Required task:
Write out again, unaltered, the lines from the start through the line containing "SC.camera = cam".

Data block:
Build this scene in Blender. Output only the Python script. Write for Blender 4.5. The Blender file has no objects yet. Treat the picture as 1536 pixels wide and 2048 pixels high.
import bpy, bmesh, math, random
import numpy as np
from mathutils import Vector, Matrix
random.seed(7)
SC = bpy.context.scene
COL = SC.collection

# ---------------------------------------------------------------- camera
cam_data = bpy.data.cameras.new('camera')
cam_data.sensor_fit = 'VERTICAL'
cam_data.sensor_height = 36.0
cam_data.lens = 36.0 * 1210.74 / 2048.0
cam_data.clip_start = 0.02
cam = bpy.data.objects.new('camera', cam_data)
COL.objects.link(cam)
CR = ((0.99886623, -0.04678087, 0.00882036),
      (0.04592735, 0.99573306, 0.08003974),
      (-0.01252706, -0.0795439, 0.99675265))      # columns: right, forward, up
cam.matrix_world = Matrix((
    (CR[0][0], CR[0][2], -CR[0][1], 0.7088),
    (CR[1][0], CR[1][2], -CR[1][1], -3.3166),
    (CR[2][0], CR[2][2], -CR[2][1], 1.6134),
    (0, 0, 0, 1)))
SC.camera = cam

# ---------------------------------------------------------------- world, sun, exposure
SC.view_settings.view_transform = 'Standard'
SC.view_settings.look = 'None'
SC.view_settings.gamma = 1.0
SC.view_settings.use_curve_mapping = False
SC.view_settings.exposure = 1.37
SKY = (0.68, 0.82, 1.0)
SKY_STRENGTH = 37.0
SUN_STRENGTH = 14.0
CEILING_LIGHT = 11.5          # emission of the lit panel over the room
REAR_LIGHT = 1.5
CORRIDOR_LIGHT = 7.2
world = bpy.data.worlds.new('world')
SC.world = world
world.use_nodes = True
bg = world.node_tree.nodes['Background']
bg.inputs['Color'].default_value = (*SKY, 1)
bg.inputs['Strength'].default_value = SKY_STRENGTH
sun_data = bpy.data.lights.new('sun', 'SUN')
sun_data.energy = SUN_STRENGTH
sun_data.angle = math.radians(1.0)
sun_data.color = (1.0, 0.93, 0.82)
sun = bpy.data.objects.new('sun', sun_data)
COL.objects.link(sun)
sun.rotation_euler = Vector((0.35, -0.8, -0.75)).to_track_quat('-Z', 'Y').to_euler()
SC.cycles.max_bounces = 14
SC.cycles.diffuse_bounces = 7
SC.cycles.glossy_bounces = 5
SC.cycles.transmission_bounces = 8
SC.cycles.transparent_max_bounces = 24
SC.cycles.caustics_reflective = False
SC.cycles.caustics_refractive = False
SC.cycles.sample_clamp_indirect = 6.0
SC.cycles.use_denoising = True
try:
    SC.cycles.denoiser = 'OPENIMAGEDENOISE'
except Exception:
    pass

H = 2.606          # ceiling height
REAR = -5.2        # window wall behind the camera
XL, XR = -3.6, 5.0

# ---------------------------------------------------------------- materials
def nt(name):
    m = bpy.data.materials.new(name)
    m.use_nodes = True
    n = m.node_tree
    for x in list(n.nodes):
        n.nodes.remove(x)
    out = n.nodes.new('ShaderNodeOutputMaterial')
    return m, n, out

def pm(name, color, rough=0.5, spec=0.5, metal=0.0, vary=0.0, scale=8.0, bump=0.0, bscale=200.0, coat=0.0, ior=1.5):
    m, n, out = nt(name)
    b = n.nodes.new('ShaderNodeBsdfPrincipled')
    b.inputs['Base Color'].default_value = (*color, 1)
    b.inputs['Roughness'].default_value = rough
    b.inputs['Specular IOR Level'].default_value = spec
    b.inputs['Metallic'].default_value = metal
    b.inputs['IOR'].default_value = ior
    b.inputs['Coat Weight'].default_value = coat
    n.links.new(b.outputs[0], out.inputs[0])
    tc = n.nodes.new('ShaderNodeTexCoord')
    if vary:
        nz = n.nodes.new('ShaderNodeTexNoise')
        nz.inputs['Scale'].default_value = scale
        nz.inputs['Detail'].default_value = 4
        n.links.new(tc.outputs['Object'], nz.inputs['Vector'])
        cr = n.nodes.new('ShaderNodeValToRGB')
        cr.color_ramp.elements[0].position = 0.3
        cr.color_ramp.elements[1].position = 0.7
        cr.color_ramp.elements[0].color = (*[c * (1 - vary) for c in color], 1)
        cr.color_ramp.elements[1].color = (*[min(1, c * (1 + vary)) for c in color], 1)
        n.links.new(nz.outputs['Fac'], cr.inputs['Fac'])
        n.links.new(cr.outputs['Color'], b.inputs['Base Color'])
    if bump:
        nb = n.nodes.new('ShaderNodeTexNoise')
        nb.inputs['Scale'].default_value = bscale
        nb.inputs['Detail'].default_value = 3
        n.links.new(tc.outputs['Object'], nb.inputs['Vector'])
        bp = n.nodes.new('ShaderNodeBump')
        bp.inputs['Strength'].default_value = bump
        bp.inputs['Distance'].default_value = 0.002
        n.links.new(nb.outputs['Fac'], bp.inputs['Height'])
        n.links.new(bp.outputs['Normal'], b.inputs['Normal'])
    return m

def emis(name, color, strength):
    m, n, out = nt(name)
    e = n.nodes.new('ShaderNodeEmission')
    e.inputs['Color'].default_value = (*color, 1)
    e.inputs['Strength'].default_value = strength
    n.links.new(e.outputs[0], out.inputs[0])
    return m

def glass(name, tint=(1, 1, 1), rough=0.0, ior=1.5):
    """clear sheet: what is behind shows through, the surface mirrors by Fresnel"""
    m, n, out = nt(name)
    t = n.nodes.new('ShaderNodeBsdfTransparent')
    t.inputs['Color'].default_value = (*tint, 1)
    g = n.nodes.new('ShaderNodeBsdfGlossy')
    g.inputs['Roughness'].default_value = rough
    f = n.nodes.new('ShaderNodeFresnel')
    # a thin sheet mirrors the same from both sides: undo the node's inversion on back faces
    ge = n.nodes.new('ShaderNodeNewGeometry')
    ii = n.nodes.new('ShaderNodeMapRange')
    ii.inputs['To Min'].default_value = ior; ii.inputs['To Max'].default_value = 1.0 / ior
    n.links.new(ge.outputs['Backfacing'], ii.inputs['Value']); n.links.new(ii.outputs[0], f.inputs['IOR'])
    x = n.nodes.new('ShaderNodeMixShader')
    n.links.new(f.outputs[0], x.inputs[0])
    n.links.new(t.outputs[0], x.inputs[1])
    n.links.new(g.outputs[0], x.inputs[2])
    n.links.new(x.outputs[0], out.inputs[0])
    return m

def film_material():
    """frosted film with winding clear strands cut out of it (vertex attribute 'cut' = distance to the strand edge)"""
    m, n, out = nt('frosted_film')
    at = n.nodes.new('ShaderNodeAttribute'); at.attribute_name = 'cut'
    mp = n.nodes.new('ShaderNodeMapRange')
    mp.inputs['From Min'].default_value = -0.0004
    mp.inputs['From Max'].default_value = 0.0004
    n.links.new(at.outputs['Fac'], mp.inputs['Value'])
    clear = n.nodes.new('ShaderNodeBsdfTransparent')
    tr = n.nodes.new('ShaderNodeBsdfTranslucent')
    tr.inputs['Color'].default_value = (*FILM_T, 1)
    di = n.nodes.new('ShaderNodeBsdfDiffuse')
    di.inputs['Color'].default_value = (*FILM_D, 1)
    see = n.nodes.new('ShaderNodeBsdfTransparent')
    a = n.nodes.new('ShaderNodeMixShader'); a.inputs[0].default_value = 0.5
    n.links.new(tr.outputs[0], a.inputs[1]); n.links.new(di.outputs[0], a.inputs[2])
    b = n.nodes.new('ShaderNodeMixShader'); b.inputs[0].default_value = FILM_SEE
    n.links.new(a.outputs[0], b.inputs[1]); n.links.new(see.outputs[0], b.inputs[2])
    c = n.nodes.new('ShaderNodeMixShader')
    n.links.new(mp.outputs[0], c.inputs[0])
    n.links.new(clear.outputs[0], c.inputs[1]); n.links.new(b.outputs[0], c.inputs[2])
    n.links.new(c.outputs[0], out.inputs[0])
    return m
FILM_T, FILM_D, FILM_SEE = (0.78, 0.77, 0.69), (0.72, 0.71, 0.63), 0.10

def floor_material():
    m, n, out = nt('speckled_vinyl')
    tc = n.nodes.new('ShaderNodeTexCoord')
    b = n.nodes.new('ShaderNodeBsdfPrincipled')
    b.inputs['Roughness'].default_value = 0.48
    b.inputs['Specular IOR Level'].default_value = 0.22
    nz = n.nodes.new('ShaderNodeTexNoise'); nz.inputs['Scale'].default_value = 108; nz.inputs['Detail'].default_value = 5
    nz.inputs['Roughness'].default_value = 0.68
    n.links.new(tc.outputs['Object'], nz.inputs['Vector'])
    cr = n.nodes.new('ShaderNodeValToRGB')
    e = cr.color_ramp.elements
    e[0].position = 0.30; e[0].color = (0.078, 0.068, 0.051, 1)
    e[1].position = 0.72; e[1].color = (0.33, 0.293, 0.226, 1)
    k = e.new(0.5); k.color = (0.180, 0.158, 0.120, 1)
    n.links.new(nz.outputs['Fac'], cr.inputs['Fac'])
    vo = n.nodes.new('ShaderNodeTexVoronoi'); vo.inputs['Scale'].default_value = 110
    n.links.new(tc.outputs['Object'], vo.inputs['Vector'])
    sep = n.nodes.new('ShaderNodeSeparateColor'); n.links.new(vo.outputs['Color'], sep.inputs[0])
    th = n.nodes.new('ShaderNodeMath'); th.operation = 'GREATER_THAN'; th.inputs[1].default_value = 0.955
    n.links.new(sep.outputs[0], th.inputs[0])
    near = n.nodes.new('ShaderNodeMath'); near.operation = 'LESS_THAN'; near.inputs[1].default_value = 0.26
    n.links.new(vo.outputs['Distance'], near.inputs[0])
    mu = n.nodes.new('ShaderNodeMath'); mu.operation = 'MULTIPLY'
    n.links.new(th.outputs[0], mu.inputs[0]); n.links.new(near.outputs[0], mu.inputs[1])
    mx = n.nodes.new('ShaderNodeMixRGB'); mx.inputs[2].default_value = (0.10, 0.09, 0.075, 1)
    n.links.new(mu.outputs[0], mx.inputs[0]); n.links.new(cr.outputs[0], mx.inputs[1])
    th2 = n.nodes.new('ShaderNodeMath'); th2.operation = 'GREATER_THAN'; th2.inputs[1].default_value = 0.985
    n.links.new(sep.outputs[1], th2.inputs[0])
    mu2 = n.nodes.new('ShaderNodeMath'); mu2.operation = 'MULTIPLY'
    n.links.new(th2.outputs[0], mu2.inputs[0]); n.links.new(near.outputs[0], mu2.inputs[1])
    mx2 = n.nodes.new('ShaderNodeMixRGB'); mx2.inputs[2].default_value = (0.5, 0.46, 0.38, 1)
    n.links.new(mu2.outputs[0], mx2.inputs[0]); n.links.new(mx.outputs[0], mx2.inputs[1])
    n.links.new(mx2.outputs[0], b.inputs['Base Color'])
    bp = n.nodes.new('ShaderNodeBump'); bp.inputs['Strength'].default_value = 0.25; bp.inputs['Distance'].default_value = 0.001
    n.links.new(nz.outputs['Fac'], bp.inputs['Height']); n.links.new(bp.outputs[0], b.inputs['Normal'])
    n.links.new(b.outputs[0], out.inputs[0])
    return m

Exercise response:
Build this scene in Blender. Output only the Python script. Write for Blender 4.5. The Blender file has no objects yet. Treat the picture as 1536 pixels wide and 2048 pixels high.
import bpy, bmesh, math, random
import numpy as np
from mathutils import Vector, Matrix
random.seed(7)
SC = bpy.context.scene
COL = SC.collection

# ---------------------------------------------------------------- camera
cam_data = bpy.data.cameras.new('camera')
cam_data.sensor_fit = 'VERTICAL'
cam_data.sensor_height = 36.0
cam_data.lens = 36.0 * 1210.74 / 2048.0
cam_data.clip_start = 0.02
cam = bpy.data.objects.new('camera', cam_data)
COL.objects.link(cam)
CR = ((0.99886623, -0.04678087, 0.00882036),
      (0.04592735, 0.99573306, 0.08003974),
      (-0.01252706, -0.0795439, 0.99675265))      # columns: right, forward, up
cam.matrix_world = Matrix((
    (CR[0][0], CR[0][2], -CR[0][1], 0.7088),
    (CR[1][0], CR[1][2], -CR[1][1], -3.3166),
    (CR[2][0], CR[2][2], -CR[2][1], 1.6134),
    (0, 0, 0, 1)))
SC.camera = cam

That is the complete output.